According to the council report, new freshmen 1970 fall quarter enrollments in the Virginia community colleges, from highest down, are: Northern Virginia, 6,000; Virginia Western, 994; Thomas Nelson, 878; Tidewater, 860; Danville, 831; Central Virginia, 644; Blue Ridge, 614; Southwest Virginia, 595; Lord Fairfax, 566; John Tyler, 459; Virginia Highlands, 399; New River, 332; Germanna, 248; Wytheville, 247; Dabney S. Lancaster, 239; and Southside Virginia, 181.

 

Franklin Shopping Center to open 1972

Construction of the $1.5 million first phase of the new West Franklin shopping center has been rescheduled and will begin in September of 1971. Owners say they expect the center to open for business in January of 1972. It was originally announced that construction would begin in January of 1971 with completion of the first phase to coincide with the opening, in September of 1971, of the new Paul D. Camp Community College.

Dr. Ernest B. Gatten Jr., a partner in the group that owns the property and is developing the shopping center, said construction plans have been delayed allowing for the construction and completion of College Drive, which will be a new street running parallel to both the new shopping center and the Paul D. Camp Community College properties. When finished, probably in September, College Drive will connect West Clay Street with South Street. Andrews Street, which extends from South Street to St. Regis Paper Company, will be renamed “South College Drive” and a portion of Gardner Street will be eliminated.

“As soon as the road is finished, we will begin construction,” Gatten said. “There were other slowdowns too — it just takes time to work these things out.”
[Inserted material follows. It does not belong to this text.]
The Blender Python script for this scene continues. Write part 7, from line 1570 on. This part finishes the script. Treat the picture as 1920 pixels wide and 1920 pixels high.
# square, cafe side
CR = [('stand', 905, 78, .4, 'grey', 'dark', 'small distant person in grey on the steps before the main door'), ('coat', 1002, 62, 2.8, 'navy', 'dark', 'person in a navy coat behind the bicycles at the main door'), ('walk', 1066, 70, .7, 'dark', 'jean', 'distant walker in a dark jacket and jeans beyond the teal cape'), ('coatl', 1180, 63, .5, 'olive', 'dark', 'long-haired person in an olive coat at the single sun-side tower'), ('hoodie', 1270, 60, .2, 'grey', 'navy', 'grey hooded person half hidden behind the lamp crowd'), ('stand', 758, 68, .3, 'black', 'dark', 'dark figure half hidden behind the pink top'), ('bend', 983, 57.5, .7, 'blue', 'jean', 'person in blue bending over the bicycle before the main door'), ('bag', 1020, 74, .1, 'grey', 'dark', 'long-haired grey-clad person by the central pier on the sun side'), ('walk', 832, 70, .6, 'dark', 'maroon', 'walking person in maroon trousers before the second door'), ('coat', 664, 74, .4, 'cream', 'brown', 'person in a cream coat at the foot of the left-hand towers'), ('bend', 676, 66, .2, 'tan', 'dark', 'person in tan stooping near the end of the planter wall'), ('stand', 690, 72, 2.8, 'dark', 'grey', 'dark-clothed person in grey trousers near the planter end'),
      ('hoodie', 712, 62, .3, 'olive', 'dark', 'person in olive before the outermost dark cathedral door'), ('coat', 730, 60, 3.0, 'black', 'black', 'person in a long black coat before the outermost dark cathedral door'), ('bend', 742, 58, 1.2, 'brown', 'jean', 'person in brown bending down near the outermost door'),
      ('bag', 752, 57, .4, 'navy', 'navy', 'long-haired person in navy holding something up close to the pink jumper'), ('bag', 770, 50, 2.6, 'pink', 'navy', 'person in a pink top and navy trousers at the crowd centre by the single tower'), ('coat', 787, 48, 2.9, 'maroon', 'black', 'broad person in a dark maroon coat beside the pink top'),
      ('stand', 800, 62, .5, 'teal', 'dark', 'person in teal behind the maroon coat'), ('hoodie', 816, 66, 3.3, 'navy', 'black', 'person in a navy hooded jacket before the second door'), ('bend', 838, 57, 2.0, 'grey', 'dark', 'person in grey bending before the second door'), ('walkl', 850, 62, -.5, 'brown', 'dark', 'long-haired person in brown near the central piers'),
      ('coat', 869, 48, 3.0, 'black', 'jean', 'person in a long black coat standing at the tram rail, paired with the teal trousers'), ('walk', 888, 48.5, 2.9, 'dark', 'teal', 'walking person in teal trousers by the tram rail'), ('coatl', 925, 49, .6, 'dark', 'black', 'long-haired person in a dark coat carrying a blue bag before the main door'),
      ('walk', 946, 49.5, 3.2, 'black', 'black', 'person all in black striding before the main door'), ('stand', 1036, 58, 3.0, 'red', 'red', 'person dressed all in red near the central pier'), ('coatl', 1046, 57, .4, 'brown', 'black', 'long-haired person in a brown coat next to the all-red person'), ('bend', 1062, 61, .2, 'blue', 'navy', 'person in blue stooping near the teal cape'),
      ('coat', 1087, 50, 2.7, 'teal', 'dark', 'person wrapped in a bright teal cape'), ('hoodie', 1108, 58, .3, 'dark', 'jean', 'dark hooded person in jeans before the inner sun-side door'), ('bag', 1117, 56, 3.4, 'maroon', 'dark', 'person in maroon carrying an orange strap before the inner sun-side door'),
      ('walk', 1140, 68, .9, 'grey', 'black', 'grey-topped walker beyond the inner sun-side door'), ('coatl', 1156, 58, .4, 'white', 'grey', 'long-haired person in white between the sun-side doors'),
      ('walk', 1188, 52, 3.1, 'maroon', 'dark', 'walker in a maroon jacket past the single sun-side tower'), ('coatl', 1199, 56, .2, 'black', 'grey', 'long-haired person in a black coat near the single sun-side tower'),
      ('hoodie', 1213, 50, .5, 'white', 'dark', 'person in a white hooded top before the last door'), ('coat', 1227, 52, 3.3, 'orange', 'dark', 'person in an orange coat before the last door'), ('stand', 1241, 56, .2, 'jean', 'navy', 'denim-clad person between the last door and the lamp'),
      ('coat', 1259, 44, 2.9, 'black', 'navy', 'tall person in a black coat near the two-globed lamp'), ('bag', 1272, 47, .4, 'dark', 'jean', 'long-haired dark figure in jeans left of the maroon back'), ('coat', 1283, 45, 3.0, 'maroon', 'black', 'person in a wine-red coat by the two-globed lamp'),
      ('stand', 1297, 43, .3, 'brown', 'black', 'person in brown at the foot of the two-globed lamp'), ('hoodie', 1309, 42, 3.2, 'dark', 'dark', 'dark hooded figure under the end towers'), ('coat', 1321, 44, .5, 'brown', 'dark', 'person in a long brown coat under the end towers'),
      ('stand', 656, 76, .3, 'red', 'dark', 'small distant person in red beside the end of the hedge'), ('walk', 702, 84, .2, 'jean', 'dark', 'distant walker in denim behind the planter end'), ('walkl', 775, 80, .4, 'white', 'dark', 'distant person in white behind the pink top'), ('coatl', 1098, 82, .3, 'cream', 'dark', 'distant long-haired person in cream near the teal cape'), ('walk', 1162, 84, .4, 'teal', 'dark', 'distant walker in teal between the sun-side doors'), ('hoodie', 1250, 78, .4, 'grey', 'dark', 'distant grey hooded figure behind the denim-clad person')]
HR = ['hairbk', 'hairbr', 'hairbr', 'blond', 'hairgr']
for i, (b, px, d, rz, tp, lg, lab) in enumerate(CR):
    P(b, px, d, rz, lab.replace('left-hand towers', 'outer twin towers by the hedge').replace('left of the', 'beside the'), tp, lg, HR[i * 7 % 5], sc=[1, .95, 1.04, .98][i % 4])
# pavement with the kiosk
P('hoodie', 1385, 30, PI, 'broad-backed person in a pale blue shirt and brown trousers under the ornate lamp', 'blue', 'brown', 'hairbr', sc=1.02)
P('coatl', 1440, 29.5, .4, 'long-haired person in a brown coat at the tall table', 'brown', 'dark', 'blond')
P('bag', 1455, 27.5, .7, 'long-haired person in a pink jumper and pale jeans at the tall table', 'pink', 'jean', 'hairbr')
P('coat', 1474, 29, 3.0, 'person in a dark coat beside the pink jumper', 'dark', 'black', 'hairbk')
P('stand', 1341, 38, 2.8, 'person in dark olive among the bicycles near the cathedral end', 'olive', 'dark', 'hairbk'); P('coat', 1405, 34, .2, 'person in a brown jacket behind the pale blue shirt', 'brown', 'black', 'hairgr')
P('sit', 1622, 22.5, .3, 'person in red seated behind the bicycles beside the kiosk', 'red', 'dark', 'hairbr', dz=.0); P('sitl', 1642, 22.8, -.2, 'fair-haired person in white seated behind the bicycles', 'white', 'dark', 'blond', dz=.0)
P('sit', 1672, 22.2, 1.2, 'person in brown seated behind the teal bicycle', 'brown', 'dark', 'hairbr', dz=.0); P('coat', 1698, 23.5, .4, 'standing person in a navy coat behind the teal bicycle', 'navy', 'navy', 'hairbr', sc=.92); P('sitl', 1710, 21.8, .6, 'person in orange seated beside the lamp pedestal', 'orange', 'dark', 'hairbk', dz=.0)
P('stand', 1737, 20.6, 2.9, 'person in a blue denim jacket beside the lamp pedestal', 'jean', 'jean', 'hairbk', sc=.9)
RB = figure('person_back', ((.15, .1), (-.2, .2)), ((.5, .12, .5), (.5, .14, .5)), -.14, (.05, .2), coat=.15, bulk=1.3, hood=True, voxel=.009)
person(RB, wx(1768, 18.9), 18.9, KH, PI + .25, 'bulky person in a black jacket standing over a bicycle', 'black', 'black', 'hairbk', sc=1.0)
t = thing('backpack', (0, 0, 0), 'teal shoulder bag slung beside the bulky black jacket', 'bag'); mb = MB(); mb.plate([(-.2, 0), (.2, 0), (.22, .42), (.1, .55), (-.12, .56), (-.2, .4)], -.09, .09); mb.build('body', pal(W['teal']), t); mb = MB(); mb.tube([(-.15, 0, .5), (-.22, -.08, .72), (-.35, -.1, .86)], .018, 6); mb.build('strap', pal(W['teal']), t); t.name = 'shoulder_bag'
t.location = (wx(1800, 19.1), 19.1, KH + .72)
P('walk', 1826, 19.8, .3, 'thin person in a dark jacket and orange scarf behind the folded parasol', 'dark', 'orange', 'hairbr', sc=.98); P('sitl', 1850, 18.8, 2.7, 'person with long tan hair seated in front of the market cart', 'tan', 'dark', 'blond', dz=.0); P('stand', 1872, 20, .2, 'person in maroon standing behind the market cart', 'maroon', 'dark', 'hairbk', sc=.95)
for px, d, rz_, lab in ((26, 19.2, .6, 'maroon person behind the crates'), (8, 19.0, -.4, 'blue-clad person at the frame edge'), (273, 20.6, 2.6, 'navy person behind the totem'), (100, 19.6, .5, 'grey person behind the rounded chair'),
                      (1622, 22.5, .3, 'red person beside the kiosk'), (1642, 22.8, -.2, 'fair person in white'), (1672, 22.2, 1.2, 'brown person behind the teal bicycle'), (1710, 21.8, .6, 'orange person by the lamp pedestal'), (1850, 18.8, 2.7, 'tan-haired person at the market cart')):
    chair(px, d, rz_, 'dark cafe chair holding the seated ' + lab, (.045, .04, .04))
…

The shopping center will be built at the southwestern corner of the intersection formed by the new College Drive and the Franklin-Boykins Highway (Route 671) — created in the early 1960s. Many people envision this thoroughfare as being the focus of Franklin’s future primary retail and commercial business district.

The developers’ June 1969 announcement outlined plans for a shopping center that will ultimately provide for 536,500 square feet of space for 20 stores and represent an outlay of $5 million.

“This is still our plan,” Gatten assured. “I would say we are progressing satisfactorily.”

According to Gatten, the first phase will contain 125,000 square feet of space for approximately eight large stores (10,000 to 40,000 square feet) and from seven to 10 locally owned businesses (generally under 5,000 square feet in size).

“We already have space commitments from several of the large chains and letters of intent from a number of local businessmen,” Gatten said. “The first phase will include a national chain food store (A&P store), a service station, a drug store, a junior department store, and a variety store. We’ll have an asphalt parking lot with a capacity of at least 1,000 cars.”

Gatten and the associated group, which includes Richmond contractor Robert M. Dunville and Newport News real estate developer Joe E. Carpenter, purchased 48 acres adjacent to the community college site and 16 acres bordered by Gardner and Andrews Streets for a reported $200,000 in June of 1969.

Developers announced they would stress quality in construction design and materials. The center is to be of brick and masonry and in keeping architecturally with the new college. The buildings will be single story. Eventually, there will be a covered, air-conditioned mall.